LR: There's a mixture of old-school and new-school, but I definitely think the communication and building those relationships with players is huge nowadays. Good teams, good organizations do a good job of it and you see the results. I know that's the way Doug feels. That doesn't mean coddling them, that just means communicating with them and being truthful and honest. That's what everybody - especially in the sports world - wants. There's the easy way, people always tell you what you want to hear, or vice versa, you get criticized right down where it shatters your confidence. You have to just take a truthful, honest approach and create that family atmosphere and that culture.

That's something that works well with me. I like to communicate with the players and definitely like to create relationships with them. There are honestly tough conversations sometimes but I think you have to have those and be honest with them and tell them, even if they are upset or it becomes a bit of an argument. The next day I'm okay with that, you have to make sure that you're okay with that and I think that's a good starting point to build that relationship off the ice and it translates on the ice. 

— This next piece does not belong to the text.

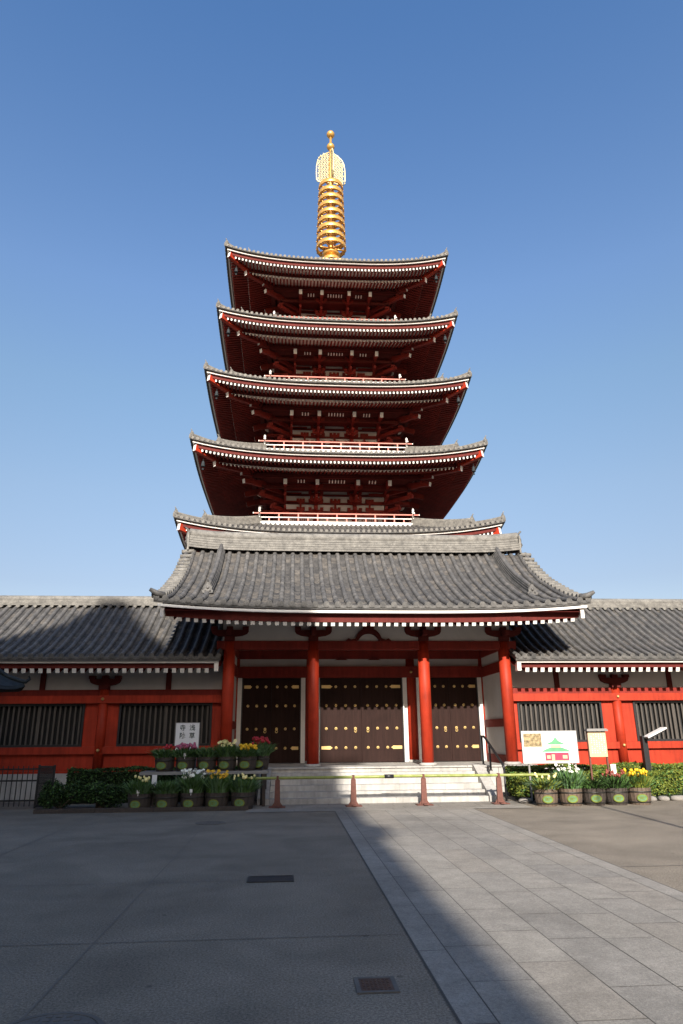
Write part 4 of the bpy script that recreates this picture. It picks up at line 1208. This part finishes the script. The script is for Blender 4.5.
# ------------------------------------------------------------------ fence at the left edge
t = thing('iron_fence', (-7.5,18.0,0), 'low black iron bar fence at the left edge before the pale stone base', 'fence')
b = MB(); 
for z in (.16,.60,.86): b.box(-9.6,-6.02,17.985,18.015,z,z+.035)
for z in (0,): 
    for x in (-9.5,-7.8): b.box(x-.03,x+.03,17.97,18.03,0,.95)
b.build('rails', M['iron'], t)
b = MB(); x = -9.55
while x < -6.05: b.tube([(x,18.0,.05),(x,18.0,.95)], .011, 6); x += .118
b.build('bars', M['iron'], t)
t = thing('fence_gate', (-5.8,17.9,0), 'dark mesh fence gate leaf standing open at the end of the iron fence', 'gate')
R0 = Vector((-6.0,18.02,0)); R1 = Vector((-5.55,17.72,0))
b = MB()
for z in (.06,.93): b.beam(R0+Vector((0,0,z)),R1+Vector((0,0,z)),.03,.04)
for p in (R0,R1): b.beam(p+Vector((0,0,.0)),p+Vector((0,0,.97)),.045,.045,up=(0,1,0))
b.build('gate_frame', M['iron'], t)
b = MB()
for i in range(1,14): p = R0.lerp(R1,i/14); b.beam(p+Vector((0,0,.08)),p+Vector((0,0,.915)),.020,.010,up=(0,1,0))
for i in range(1,7): z = .06+.87*i/7; b.beam(R0+Vector((0,0,z)),R1+Vector((0,0,z)),.006,.012)
b.build('mesh_panel', M['iron'], t)

# ------------------------------------------------------------------ bronze lantern, its roof corner shows at the left edge
t = thing('bronze_lantern', (-7.35,17.2,0), 'dark bronze lantern roof corner with turned-up tip at the left edge', 'lantern')
LX, LYY = -7.42, 17.2
b = MB(); N = 6; rings = []
prof = [(1.12,2.66),(1.08,2.74),(.85,2.84),(.6,2.98),(.35,3.18),(.15,3.36)]
def hexp(r, z, k, sub):  # sub 0..3 between corners; lifted corners
    a0 = k*PI/3+.05; a1 = a0+PI/3; f = sub/4; A = Vector((math.cos(a0),math.sin(a0),0))*r; Bv = Vector((math.cos(a1),math.sin(a1),0))*r; p = A.lerp(Bv,f)
    up = .10*(abs(f-.5)*2)**2.5*(r/1.12)**2
    return (LX+p.x, LYY+p.y, z+up)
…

NYI: You've got a few Islanders connections with Jason Chimera and Shane Prince. Have you spoken with them since the announcement?

LR: I was just in New York yesterday just looking around at houses and meeting with scouts and getting a vibe on the team. I saw Jason and it's great. It's fun when you see someone you've played with or coached before and it brings a smile and good feelings, so it was great to see him and be welcomed by him.

Shane Prince I haven't spoken to him yet, but we had a great relationship. I really enjoyed him. He's one of those guys, he doesn't mind taking a challenge as a player and implement it into his game and it'll be great to see him again. Even Garth, I had a short stint with him in Philadelphia when I got there. It's nice to have a little familiarity with him before and it feels more like home when you get there in the dressing room.